In this paper, we derive variational formulas for the asymptotic exponents (i.e., convergence rates) of the concentration and isoperimetric functions in the product Polish probability space under certain mild assumptions. These formulas are expressed in terms of relative entropies (which are from information theory) and optimal transport cost functionals (which are from optimal transport theory). Hence, our results verify an intimate connection among information theory, optimal transport, and concentration of measure or isoperimetric inequalities. In the concentration regime, the corresponding variational formula is in fact a dimension-free bound in the sense that this bound is valid for any dimension. A cardinality bound for the alphabet of the auxiliary random variable in the expression of the asymptotic isoperimetric exponent is provided, which makes the expression computable by a finite-dimensional program for the finite alphabet case. We lastly apply our results to obtain an isoperimetric inequality in the classic isoperimetric setting, which is asymptotically sharp under certain conditions. The proofs in this paper are based on information-theoretic and optimal transport techniques.

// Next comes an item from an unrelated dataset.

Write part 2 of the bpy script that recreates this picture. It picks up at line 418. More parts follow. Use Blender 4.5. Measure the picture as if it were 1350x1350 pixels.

翻译：本文在一定的温和假设下，推导了乘积波兰概率空间中集中函数与等周函数的渐近指数（即收敛速率）的变分公式。这些公式通过相对熵（源自信息论）和最优传输成本泛函（源自最优传输理论）来表达。因此，我们的结果验证了信息论、最优传输以及测度集中或等周不等式之间的紧密联系。在集中性体系中，相应的变分公式实际上是一个与维度无关的界，因为该界对任意维度均成立。我们还给出了渐近等周指数表达式中辅助随机变量字母表基数的一个界，这使得在有限字母表情形下，该表达式可通过有限维规划进行计算。最后，我们应用所得结果推导了经典等周设定下的一个等周不等式，该不等式在特定条件下是渐近尖锐的。本文的证明基于信息论与最优传输技术。